Lo vedi dunque che è molto tardi, da tempo ormai è comimciato l’anno ed io non ti ho scritto come sempre avevo fatto. Spero tu voglia scusarmi per questa mia assenza della quale neppure io ho ben chiara la ragione. Potrebbe essere che per qualche tempo non ho avuto gambe per poter procedere e andare così da poterti raccontare dove sono stata e cosa ho visto, ma neanche vedere è stato facile perché davanti agli occhi avevo un muro senza neanche le ombre della caverna: un muro con un’unica immagine; puoi ben capire che ti avrei raccontato sempre quello e il farlo già sarebbe stato noioso, inutile e un po’ pazzesco. Non ho avuto corpo e un posto dunque; penso se lo sia preso senza chiedere qualcuno che non so chi sia e comunque mi ha tolto il mio posto oltre a quello davanti al muro dove sono stata inchiodata a vedere qualcosa che non val la pena raccontare, mentre bisogna sia felice di come tutto quanto sia finito. Ero anche senza mani e dunque non potevo fare, oltre a non poter scrivere sui tasti del computer, neppure poteva abbattere alcun muro e aggrappandomi con le mani qui e là a casaccio trascinarmi via dal muro che di un unico fotogramma continuava ad essere lo schermo.
Ma soprattutto, quello che più di tutto mi ha stupita, è stato il dolore del cervello che non sapevo potesse dolere come qualsiasi altra parte del nostro corpo e ti giuro che l’ho sentito gonfiarsi fino quasi a scoppiare dentro la scatola cranica e qualche volta sgonfiarsi come un dolce mal riuscito e sedersi in un angolo del cranio così che stranamente da una parte il capo mi pesava di più facendomi perdere l’equilibrio e quindi cadevo, cadevo. Con il viso nel fango col tempo la schiena si è curvata ed è diventata come il carapace di un crostaceo. Soffocavo nel fango e solo la schiena dura come un callo, come un dolore antico, mi ha aiutato a resistere e resistere, fintanto che grazie a qualcosa ma non so di preciso cosa, forse la fede nel buono e nel nuovo o forse la dignità, ho alzato il viso cieco dal fango e ho avuto insieme pietà e vergogna di me.
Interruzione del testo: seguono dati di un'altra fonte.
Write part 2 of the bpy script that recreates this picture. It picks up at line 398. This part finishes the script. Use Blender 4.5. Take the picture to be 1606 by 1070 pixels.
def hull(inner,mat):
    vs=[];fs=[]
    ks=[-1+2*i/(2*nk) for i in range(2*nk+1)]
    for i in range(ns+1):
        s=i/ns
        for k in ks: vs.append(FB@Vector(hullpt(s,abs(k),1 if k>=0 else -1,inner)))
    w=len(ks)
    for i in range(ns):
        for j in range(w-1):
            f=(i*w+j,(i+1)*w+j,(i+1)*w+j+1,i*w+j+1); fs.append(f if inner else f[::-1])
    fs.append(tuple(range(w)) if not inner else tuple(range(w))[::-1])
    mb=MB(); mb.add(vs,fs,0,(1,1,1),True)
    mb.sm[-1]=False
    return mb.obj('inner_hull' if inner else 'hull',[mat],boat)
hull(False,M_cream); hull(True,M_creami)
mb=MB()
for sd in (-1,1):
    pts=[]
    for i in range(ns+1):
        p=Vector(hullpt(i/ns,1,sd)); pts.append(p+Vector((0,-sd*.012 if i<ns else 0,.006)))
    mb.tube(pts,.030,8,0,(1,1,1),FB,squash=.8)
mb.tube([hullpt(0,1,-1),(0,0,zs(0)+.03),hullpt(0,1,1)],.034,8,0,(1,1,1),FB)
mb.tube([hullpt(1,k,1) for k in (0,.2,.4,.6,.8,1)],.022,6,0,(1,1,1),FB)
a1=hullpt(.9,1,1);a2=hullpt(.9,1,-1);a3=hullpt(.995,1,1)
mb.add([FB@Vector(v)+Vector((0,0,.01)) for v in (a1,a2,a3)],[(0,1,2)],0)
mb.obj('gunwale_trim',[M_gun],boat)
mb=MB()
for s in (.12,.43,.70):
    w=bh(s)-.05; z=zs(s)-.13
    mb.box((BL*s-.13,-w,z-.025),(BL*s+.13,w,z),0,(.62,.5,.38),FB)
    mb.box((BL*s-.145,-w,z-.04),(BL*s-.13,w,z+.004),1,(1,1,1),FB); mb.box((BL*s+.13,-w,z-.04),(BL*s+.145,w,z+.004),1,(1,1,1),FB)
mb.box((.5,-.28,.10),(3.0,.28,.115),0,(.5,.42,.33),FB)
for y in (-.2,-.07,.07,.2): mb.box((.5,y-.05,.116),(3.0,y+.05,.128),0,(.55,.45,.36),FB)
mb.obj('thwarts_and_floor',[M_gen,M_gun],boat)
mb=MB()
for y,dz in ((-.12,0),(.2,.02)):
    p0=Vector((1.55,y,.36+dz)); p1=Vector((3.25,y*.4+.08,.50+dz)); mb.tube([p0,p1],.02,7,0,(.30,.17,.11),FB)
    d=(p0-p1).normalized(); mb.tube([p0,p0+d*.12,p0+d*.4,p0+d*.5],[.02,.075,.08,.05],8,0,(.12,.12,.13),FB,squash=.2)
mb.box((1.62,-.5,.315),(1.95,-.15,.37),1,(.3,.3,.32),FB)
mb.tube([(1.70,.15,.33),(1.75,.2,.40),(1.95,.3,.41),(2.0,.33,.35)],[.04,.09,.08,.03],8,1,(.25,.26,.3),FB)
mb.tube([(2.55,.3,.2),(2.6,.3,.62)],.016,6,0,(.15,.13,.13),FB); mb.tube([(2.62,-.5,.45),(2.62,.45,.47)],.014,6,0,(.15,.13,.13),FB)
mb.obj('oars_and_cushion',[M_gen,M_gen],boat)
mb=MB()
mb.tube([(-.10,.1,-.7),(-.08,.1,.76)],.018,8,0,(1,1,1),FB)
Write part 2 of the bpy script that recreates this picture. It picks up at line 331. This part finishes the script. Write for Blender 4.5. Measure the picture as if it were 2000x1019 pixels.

Devi poi sapere che senza gambe e mani e tutto il resto non mi è rimasto altro che lamentarmi in continuazione, quasi me ne vergogno, e solo il pudore che ho di qualsiasi mio sentimento mi ha impedito di scriverti una lagna continua, un vittimismo che già da solo di abbatte l’animo ancora di più.
Mi chiederai come è possibile mi sia successo tutto questo nel solo arco di un anno e se non me lo chiedi, faresti bene a farlo così posso raccomandarti di alcune cose affinchè non succeda la stessa anche a te. Voglio dunque avvertirti di non aver paura del nuovo e di non perdere mai la fede nel buono, di fare attenzione che è la paura a far perdere le gambe ed è la pigrizia a far vedere un muro, è l’abituarsi che fa cadere le mani ed è la banalità a rincantucciare il cervello. Questo fa venire una schiena dura, ma può farla diventare anche il resistere e il difendere come un soldato di truppa in questa guerra.